Hoje, aos 38 anos, Rosângela Maria Magalhães, psicóloga, está escrevendo a biografia do paciente. ``Fui a única pessoa que teve acesso a ele", diz. ``Ele não falava com ninguém até me conhecer."
O livro tem 50 páginas manuscritas, que Rosângela escreve de forma esparsa. Ainda não pensou em procurar editora.
Entre as revelações que pretende fazer, vai atribuir a morte do artista, por broncopneumonia, à umidade do seu quarto-forte.
``Muitos dos problemas de saúde dele advieram das infiltrações", diz. ``Aquela cela em que ele morava era a pior, cheia de goteiras e com portas de ferro. Ele passava dias e dias sem falar com ninguém, sem comer, em delírio."
A psicóloga avalia como péssimas as condições da colônia. ``Na minha época ainda havia estagiários, embora a situação física do espaço fosse ruim. Hoje a coisa piorou e os doentes ficam sem orientação, soltos como animais."
Ela vê o relacionamento com Bispo como importante para sua formação. ``Para ele também foi bom porque começou a dar fortes sinais de lucidez e sua obra ficou mais ligada à realidade."
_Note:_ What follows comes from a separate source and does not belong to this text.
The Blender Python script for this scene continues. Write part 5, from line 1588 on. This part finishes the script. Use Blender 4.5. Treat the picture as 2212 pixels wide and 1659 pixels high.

Bispo fantasiava a estagiária como solteira e virgem. Na época, ela já era casada com filhos. ``Ele me via como a virgem Maria e me chamava de Maria sem saber que o meu segundo nome era esse."
Lembra que Bispo enfeitou seu catre com laços e bordados e chamou-o de ``cama de Romeu e Julieta". ``Ele me queria naquela cama. Passou a dormir fora dela para me esperar. Era a forma que ele encontrava para me inserir na obra dele."
A loucura, acha, foi fundamental no processo criativo de Bispo. Ele lhe presenteou com diversas obras. Conservou só uma, uma reprodução de quadro com interferências. Mostra três meninos; um deles, negro, está acorrentado.
``É uma imagem significativa. Foi acorrentado que ele deu início à obra. Começou com o que tinha. Desfiou o uniforme azul de doente mental (usado até hoje na colônia) e bordou com a linha o lençol com que dormia."